Folha de S. Paulo - 24/02/2010
Nos EUA, Alemanha e França, volta desânimo econômico; crise da dívida dos governos ainda ferve em fogo baixo
"QUEM BATE? É o frio. Não adianta bater, /que eu não deixo você entrar/ etc.", dizia o jingle de um velhíssimo desenho animado de propaganda de cobertores das Casas Pernambucanas, nos anos 70 do século passado.
Ontem se ouvia muito analista de mercado a dizer que o inverno duro derrubou o ânimo ainda tiritante de americanos, alemães e franceses.
Quem bateu foi o frio? A neve que interditou comércios e obras?
Na verdade, o caldo da economia e da finança mundiais voltou a engrossar. Não se trata de dizer que há catástrofe à vista. Mas houve animação excessiva com os "brotos verdes" da economia, em particular da parte dos donos do dinheiro grosso da finança e de seus porta-vozes.
Felizes com a recuperação rápida do preço de ativos financeiros, acabaram por contagiar além da conta as opiniões dominantes na mídia.
Na economia dita "real", o dinheiro nem de longe desabrochou como no caixa da banca e associados. Este inverno ruim no hemisfério Norte apenas tornou um pouco mais sombria uma recuperação econômica ainda muito nebulosa.
Um indicador de confiança do consumidor americano, o do Conference Board, foi ao nível mais baixo em dez meses. A opinião dos americanos sobre sua situação econômica atual é a pior desde 1983. Pioraram as expectativas de encontrar emprego, de ter um trabalho satisfatório, de ganhar mais.
O desemprego americano é o mais alto desde o início dos 1980; o trabalho precário é mais comum.

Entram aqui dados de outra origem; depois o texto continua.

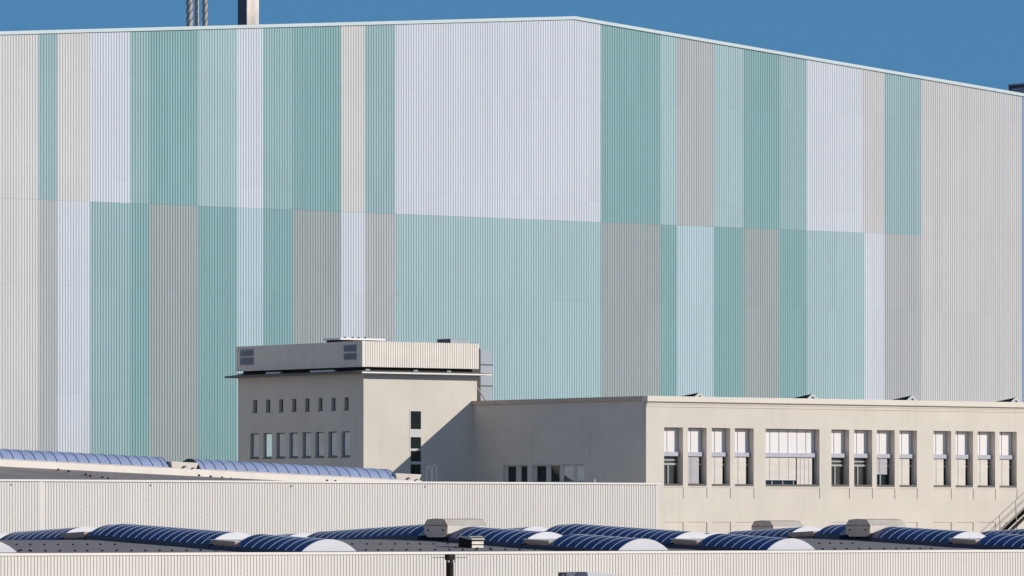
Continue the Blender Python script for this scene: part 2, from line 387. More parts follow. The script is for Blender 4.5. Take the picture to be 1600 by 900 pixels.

O índice do Conference Board costuma traduzir com certa precisão a atitude do consumidor -medo de desemprego implica carteira mais fechada.
Faz 17 anos que não havia tantos bancos problemáticos nos Estados Unidos, segundo o FDIC (Federal Deposit Insurance, meio regulador, meio garantidor de depósitos). São bancos bem menores do que aqueles quebrados em 2008 -trata-se de instituições regionais e até municipais. Mas são quase 9% dos bancos.
O risco de quebras continua a crescer. O total de empréstimos bancários continua a cair em 2010. Os consumidores franceses cortaram despesas. Os empresários alemães também ficaram mais desanimados em janeiro, segundo o instituto Ifo. O presidente do banco central britânico, Mervyn King, disse que o crescimento europeu empacou, que isso não é bom para o Reino Unido, e insinua que o BC deles deve continuar a "imprimir dinheiro". São todas notícias de ontem.
Há ainda o caso grego, metáfora para o problema de endividamento excessivo de vários governos europeus. Governos do mundo todo fizeram mais deficit e dívida a fim de conter uma depressão econômica.
Contiveram: o estímulo do gasto público fez as economias andarem mais rápido no final de 2009. Mas o efeito do estimulante passa.
Fica o efeito colateral: dívidas. Governos pagam dívidas aumentando impostos ou cortando gastos. O que reduz o consumo global da economia. A conta vai chegando.
Persiste o temor de que algum governo dê calote, o que seria catastrófico. Mesmo muito a contragosto, é provável que um país rico como a Alemanha evite a quebra de primos pobres. Mas o inverno está passando, e o clima não está nada bom.